2.302 The committee requests that the key information provided by the Treasurer be included in the explanatory memorandum, noting the importance of this document as a point of access to understanding the law and, if needed, as extrinsic material to assist with interpretation (see section 15AB of the Acts Interpretation Act 1901).
2.303 In light of the information provided, the committee makes no further comment on this matter.
[149] See correspondence relating to Scrutiny Digest No. 6 of 2018 available at: www.aph.gov.au/senate_scrutiny_digest
[150] Schedule 2, item 3. The committee draws senators' attention to this provision pursuant to Senate Standing Order 24(1)(a)(i).

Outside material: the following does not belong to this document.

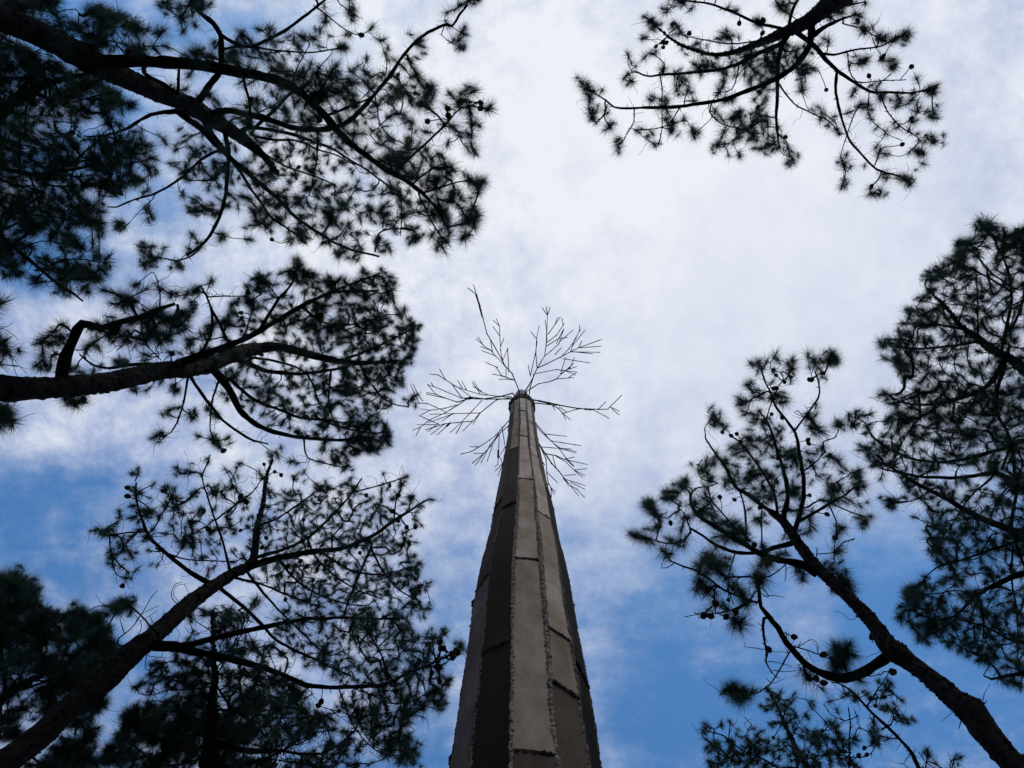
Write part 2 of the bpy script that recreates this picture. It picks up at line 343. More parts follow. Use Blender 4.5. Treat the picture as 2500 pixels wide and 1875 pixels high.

[151] Explanatory memorandum, p. 13.
[152] Explanatory memorandum, p. 23.
[153] Explanatory memorandum, p. 23.
[154] Schedule 3, item 3, proposed subsection 118-432(6). The committee draws senators' attention to this provision pursuant to Senate Standing Order 24(1)(a)(iii).
[155] Explanatory memorandum, p. 25.
[156] Explanatory memorandum, p. 27.
[157] Schedule 3, item 5; explanatory memorandum, p. 33.
[158] Proposed subsection 118-432(6).